AIM ->
Return verbatim the inclusive range of lines running from the line that contains "0.034, f).build('fold', 'blind_cream', t, bev=0.006)" to the line that contains "0.040, f).build('fold', 'blind_cream', t, bev=0.006)". Omit every other line.

GIVEN DATA ->

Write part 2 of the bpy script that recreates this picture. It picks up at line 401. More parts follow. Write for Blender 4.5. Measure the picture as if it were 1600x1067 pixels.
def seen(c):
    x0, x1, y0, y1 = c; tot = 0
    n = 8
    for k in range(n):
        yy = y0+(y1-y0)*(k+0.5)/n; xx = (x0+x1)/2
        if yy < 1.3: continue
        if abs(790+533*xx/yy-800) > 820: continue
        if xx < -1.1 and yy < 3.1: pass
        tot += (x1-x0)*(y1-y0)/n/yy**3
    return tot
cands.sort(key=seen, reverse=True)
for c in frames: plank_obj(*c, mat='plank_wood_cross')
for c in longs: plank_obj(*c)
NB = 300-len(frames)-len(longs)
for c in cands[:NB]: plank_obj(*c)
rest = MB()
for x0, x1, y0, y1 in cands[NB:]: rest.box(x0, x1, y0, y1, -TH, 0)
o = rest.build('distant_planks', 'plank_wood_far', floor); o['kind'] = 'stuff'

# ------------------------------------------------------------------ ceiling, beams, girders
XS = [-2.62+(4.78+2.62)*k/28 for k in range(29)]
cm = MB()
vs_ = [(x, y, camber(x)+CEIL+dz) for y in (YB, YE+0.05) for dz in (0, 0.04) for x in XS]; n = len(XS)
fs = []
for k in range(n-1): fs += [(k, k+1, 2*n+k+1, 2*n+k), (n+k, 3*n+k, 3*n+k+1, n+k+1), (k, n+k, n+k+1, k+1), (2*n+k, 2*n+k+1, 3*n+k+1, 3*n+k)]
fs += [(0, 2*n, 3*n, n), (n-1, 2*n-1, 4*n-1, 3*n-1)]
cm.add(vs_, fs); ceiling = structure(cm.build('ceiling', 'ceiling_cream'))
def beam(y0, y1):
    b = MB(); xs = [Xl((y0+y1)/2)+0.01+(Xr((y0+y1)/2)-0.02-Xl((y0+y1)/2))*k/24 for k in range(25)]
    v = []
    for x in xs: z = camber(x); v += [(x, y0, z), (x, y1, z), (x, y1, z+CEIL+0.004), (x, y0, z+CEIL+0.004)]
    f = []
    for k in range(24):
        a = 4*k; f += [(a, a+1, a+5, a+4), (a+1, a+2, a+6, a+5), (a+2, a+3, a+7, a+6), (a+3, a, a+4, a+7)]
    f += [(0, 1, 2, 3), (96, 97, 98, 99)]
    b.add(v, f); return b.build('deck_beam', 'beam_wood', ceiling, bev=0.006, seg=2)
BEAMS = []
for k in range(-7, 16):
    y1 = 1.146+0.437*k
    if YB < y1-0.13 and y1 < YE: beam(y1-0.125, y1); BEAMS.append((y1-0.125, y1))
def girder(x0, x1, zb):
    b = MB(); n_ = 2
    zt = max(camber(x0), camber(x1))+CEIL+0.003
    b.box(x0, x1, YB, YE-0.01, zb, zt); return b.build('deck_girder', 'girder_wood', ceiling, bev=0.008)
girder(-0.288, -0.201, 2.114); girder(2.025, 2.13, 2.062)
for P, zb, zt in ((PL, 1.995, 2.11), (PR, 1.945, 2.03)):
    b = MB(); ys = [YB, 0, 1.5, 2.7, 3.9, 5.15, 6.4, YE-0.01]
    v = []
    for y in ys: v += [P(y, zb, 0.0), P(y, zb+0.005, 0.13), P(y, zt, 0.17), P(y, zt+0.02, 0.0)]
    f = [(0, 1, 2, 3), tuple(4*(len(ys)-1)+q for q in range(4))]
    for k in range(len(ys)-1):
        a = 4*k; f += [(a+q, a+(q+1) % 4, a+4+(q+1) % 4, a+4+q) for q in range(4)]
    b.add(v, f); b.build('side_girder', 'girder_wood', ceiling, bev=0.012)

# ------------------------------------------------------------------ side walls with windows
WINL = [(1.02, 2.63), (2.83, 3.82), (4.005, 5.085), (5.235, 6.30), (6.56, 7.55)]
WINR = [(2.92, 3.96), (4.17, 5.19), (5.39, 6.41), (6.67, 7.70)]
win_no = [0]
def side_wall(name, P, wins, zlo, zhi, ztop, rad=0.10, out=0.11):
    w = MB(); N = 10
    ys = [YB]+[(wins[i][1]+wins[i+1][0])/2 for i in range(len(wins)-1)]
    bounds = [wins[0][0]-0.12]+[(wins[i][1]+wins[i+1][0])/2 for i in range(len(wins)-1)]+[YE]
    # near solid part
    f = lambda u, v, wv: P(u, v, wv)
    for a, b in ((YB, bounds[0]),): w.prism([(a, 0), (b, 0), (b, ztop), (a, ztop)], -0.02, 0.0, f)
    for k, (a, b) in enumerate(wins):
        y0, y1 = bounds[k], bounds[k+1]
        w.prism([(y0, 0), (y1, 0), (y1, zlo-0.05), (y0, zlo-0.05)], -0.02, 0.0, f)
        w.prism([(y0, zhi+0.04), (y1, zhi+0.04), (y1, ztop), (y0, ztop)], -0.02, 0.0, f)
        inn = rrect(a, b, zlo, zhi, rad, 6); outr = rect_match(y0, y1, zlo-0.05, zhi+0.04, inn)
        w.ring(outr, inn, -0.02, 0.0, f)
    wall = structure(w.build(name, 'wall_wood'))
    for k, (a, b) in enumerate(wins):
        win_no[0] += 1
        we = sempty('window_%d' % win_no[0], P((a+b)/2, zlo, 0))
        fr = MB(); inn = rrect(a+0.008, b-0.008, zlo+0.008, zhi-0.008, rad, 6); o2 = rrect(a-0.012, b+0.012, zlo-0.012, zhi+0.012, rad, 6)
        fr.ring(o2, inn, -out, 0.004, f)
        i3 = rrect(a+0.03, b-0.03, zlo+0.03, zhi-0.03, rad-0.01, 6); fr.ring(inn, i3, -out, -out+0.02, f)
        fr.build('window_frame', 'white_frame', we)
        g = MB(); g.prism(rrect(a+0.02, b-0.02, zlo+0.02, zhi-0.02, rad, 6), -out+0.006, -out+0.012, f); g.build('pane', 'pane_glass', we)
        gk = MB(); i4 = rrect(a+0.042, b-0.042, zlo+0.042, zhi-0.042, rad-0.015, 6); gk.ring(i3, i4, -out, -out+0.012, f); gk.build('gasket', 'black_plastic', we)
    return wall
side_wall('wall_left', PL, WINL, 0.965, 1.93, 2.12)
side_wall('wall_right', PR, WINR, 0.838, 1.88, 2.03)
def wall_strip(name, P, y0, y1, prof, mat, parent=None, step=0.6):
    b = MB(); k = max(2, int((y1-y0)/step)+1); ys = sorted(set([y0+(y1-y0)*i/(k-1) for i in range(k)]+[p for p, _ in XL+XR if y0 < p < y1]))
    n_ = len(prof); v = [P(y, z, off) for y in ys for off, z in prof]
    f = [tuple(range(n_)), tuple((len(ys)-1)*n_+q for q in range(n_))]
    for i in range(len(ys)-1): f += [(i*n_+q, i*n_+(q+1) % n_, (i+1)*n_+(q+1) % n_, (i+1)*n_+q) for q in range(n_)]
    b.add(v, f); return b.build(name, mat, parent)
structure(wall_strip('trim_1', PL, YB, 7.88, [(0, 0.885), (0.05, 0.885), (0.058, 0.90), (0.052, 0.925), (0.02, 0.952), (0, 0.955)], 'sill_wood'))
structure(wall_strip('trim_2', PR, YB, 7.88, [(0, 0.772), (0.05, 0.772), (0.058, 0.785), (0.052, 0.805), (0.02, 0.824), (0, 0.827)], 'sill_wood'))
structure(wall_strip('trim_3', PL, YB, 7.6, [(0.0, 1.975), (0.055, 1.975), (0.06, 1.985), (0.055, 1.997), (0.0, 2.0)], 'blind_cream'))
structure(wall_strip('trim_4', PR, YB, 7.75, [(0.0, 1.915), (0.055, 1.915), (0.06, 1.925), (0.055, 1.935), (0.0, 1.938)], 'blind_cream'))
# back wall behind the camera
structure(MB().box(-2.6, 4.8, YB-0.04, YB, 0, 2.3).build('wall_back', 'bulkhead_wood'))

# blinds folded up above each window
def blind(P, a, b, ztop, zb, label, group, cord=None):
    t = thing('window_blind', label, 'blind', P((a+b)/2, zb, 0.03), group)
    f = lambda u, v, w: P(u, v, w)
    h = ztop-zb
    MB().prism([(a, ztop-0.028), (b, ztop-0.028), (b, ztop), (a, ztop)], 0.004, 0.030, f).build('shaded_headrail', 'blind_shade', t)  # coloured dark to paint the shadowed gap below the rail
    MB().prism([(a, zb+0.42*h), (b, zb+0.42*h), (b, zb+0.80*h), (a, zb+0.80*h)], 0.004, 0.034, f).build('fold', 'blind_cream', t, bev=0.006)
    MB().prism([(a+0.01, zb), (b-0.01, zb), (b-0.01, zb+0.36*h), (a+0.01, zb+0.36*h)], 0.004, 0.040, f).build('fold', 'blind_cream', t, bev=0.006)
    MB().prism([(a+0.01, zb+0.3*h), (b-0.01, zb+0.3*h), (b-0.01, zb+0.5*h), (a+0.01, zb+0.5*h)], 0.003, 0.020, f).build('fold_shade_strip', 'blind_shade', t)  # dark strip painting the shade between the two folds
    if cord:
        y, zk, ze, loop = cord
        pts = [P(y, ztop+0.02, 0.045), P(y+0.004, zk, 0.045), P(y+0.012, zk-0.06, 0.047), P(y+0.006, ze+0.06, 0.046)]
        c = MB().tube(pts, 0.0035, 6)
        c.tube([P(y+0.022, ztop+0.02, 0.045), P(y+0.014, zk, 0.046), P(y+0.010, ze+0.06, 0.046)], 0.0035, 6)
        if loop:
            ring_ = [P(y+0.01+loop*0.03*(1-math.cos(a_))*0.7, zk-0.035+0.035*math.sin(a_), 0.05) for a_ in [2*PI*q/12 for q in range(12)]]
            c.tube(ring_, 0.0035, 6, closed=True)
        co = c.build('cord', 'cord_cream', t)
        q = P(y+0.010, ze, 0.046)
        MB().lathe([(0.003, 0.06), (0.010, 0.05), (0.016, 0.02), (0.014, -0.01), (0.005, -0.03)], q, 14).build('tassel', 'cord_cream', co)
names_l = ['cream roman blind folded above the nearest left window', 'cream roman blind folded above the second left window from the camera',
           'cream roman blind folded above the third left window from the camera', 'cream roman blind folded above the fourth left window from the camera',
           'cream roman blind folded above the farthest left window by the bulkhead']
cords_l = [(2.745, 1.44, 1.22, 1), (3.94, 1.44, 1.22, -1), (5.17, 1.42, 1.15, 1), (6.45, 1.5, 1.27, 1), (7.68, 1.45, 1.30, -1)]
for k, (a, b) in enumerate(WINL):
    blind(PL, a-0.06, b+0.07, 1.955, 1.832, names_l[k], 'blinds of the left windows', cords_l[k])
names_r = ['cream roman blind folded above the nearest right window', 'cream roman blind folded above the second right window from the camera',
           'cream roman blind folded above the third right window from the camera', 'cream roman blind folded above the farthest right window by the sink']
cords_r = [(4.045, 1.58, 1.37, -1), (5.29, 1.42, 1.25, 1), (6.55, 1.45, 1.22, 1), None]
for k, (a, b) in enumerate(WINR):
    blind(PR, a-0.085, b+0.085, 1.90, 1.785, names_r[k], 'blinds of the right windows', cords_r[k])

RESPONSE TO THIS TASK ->
    MB().prism([(a, zb+0.42*h), (b, zb+0.42*h), (b, zb+0.80*h), (a, zb+0.80*h)], 0.004, 0.034, f).build('fold', 'blind_cream', t, bev=0.006)
    MB().prism([(a+0.01, zb), (b-0.01, zb), (b-0.01, zb+0.36*h), (a+0.01, zb+0.36*h)], 0.004, 0.040, f).build('fold', 'blind_cream', t, bev=0.006)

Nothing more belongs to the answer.